:: What to produce ::
Locate all lines with the word "scene" and copy them out.

:: Data lines ::
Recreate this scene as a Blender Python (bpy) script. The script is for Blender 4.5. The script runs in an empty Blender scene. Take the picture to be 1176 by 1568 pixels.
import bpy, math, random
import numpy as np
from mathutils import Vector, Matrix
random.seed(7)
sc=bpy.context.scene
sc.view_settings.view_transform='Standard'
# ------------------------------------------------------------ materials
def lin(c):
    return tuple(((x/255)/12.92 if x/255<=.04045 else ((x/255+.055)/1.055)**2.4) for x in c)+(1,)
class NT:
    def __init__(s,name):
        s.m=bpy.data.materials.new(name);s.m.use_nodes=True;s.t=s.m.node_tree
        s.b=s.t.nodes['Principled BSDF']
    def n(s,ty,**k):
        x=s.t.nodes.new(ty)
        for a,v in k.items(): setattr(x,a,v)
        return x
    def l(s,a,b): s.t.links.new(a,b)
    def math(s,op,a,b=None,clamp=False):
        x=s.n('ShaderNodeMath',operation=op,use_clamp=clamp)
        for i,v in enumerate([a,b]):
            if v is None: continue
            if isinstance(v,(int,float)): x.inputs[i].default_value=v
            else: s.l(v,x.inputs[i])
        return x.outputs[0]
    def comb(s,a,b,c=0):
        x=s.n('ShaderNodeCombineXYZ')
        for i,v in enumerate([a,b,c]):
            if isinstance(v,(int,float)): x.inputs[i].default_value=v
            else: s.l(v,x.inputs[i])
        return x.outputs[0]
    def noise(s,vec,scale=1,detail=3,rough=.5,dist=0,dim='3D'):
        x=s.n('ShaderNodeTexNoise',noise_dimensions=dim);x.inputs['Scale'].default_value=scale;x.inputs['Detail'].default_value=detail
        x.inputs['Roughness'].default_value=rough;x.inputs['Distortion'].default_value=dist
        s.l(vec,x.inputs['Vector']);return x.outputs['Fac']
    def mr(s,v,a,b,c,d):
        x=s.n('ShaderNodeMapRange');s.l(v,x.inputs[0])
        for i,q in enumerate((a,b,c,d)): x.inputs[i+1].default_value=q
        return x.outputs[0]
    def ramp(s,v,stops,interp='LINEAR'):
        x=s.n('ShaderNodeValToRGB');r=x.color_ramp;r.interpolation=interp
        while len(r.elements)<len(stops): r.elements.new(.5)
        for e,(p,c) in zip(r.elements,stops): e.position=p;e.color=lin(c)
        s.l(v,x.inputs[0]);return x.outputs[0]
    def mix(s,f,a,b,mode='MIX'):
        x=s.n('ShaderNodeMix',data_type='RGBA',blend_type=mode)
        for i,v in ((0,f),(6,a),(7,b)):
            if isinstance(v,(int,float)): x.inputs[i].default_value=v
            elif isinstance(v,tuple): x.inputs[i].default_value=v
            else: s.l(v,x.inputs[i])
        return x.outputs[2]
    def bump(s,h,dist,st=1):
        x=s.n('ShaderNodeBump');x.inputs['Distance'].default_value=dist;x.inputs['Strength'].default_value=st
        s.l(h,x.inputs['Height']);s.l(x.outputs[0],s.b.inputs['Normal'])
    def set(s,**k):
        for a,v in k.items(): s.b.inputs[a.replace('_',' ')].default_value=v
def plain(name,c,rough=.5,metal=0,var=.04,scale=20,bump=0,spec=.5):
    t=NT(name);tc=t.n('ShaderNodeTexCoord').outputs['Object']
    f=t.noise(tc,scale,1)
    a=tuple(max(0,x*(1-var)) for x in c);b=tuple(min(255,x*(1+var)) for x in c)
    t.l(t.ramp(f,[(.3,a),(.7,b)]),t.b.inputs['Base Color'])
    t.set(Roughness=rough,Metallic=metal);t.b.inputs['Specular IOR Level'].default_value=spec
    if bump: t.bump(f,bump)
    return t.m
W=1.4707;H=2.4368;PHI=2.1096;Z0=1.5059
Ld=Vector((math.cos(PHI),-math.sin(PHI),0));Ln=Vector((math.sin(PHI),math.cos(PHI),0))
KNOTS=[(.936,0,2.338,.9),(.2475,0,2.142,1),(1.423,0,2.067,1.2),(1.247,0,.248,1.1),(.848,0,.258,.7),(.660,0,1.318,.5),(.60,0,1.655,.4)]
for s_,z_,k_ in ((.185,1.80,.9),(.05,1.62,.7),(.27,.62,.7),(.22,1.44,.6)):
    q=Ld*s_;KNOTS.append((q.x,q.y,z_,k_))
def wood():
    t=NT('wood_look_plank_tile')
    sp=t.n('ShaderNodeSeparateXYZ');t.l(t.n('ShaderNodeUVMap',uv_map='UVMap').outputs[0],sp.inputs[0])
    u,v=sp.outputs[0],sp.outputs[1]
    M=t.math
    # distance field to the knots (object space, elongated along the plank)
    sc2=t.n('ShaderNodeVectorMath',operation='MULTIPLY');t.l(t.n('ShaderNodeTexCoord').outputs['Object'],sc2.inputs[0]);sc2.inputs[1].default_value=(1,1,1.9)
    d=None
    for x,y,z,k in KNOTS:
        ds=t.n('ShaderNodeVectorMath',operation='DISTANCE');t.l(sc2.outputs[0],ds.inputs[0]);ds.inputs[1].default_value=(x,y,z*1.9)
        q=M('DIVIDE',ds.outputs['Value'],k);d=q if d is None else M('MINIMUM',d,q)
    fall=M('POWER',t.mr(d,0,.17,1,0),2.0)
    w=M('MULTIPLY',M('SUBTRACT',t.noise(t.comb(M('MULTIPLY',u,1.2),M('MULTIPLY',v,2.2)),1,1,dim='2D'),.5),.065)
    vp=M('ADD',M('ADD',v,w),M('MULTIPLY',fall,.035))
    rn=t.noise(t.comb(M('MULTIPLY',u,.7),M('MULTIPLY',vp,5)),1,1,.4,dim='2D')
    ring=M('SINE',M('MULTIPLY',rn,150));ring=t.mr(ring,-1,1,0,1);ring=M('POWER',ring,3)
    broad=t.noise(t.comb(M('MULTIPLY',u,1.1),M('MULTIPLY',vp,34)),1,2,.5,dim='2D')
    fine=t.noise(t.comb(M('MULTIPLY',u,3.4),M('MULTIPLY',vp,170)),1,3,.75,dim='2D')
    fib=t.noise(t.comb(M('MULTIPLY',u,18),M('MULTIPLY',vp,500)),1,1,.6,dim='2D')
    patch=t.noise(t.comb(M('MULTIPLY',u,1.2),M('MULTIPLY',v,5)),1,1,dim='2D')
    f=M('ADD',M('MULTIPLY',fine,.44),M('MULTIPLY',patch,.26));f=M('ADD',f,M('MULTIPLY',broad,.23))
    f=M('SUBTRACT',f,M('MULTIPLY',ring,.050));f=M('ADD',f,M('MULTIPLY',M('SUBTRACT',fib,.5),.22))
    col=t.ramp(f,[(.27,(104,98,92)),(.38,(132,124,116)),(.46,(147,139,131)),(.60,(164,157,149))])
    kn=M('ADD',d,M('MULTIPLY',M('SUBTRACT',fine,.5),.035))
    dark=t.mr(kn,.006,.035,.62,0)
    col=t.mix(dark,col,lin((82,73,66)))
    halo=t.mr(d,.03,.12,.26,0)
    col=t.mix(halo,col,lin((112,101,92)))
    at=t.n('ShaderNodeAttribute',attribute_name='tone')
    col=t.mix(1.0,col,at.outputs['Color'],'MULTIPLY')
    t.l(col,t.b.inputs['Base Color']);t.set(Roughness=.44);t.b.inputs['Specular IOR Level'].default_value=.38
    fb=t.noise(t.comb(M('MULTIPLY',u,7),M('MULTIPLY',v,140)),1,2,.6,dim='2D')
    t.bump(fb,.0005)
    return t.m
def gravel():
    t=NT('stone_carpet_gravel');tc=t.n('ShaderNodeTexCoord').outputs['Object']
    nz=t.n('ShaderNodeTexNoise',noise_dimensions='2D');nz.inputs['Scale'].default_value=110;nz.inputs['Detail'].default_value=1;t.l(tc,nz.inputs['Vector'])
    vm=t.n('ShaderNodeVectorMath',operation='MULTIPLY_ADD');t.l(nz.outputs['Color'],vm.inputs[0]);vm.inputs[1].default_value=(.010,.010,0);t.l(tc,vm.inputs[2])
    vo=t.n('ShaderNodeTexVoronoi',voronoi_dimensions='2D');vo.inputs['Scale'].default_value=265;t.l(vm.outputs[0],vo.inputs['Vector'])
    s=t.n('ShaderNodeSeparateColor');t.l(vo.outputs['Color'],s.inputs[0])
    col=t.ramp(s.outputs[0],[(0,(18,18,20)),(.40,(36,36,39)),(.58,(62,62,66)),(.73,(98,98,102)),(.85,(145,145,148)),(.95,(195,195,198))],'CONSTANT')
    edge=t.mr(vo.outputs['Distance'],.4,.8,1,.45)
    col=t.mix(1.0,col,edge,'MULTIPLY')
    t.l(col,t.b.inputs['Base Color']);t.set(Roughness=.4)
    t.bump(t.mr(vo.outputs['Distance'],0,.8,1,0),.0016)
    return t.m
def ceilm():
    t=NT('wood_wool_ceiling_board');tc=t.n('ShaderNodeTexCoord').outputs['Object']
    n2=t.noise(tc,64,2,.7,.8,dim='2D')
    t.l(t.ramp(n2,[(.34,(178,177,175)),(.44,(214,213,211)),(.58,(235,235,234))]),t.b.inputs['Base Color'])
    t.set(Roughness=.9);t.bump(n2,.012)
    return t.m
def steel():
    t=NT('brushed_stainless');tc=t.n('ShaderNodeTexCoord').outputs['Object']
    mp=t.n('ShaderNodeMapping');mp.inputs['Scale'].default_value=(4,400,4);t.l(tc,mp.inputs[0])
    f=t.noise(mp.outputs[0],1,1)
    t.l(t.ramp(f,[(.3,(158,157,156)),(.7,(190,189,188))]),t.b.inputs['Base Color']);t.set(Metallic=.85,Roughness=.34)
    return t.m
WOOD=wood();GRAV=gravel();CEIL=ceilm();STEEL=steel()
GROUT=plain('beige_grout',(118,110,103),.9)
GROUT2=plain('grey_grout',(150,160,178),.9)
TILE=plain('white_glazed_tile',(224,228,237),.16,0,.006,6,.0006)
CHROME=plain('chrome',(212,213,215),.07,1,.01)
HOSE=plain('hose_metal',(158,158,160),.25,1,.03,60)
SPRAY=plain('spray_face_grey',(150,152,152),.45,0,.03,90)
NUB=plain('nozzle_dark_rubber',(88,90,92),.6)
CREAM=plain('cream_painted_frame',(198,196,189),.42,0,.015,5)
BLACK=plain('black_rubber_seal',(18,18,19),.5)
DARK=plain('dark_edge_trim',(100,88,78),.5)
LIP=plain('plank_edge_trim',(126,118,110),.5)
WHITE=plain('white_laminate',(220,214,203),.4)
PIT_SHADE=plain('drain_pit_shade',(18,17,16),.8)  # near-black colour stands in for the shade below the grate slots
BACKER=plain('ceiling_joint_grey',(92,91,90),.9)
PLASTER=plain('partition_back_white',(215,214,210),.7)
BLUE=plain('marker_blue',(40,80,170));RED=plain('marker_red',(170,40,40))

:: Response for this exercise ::
Recreate this scene as a Blender Python (bpy) script. The script is for Blender 4.5. The script runs in an empty Blender scene. Take the picture to be 1176 by 1568 pixels.
sc=bpy.context.scene